会議は具潤哲(ク・ユンチョル)国務調整室長が主宰した。会議には崔鍾建(チェ・ジョンゴン)外交部第1次官や、金京善(キム・ギョンソン)女性家族部次官など政府高官が参加し、民間からは被害者支援団体関係者や弁護士、研究者らが出席した。
これまで政府関連部署が個別に元慰安婦や支援者と面談したことはあるが、関係官庁と被害者側、専門家が一堂に会したのは今回が初めてとのことだ。
官民協議会議は慰安婦問題解決のため各界の意見を取りまとめるのが目的で、今後も定期的に開催されることが予想される。
今年4月に韓国大統領府秘書官と支援団体ネットワークが協議
突然の官民会議報道であったが、実は今年4月に関連の動きがあった。
元慰安婦支援団体「日本軍性奴隷制問題解決のための正義記憶連帯」(正義連)や元慰安婦が共同生活を営む「ナヌムの家」など5団体で構成された被害者支援団体ネットワークが4月29日に、韓国政府関係者と面談していた。
面談相手は韓国大統領府の金霽南(キム・ジェナム)前市民社会首席秘書官。ネットワーク側が面会事実を明らかにしており、被害者の支援や歴史教育などについて協議したと伝えていた。
箝口令(かんこうれい)が敷かれたのか両者から協議の詳細や今後のスケジュールについてまったく情報が出てこない状況であったが、その後も政府側と話し合いが続けられて今回の官民協議会議につながったと考えられる。
ちなみに5月に市民社会首席秘書官が金霽南氏から方正均(パン・ジョンギュン)氏に交代しているが、今回の官民協議会議にどのように関係したかは不明である。
日本に再協議を求める韓国政府
元慰安婦関連の訴訟で今年1月と4月に大きな判決が出ている。訴訟では、国家には他国の裁判権が及ばないとする国際法上の「主権免除」原則が争点となっていた。
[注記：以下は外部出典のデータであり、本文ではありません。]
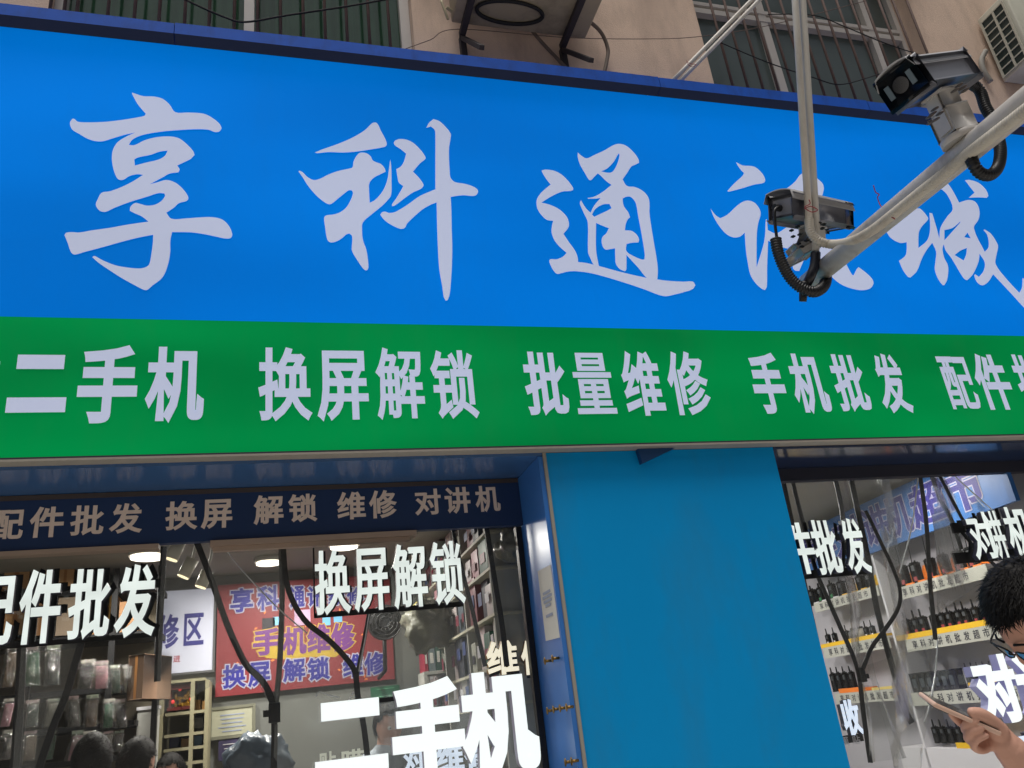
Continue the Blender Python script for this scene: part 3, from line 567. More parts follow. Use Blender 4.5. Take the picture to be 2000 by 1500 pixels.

ソウル中央地裁は1月8日の判決では日本政府に賠償を命じたが、4月21日の同種訴訟では日本政府の主張通り主権免除を認めて原告(元慰安婦側)敗訴となり、判決にねじれが生じていた。
4月の判決の際、裁判所は「韓日合意(日韓合意)は有効だが、慰安婦問題解決のためにはさらなる外交努力が必要」という認識を示していた。同じく、文在寅(ムン・ジェイン)大統領も今年1月の新年記者会見で、「韓日合意は公式的な合意であった」と認めた上で、「解決に向けて韓日間で協議をしていく」と述べている。
日韓合意は2015年の朴槿恵(パク・クネ)前政権時に締結したもので、「最終的かつ不可逆的な解決」を確認した内容。文在寅政権としてはこの日韓合意を有効としつつも、日韓合意に反対する元慰安婦の納得を得るために日本と再協議したい意向だ。
ただ、日本政府は「慰安婦問題は解決済み」として再協議に取り合わないため、韓国政府が苦慮している状況である。そのため官民協議会議を通じて韓国政府がどのような対応をとっていくのか注目が寄せられる。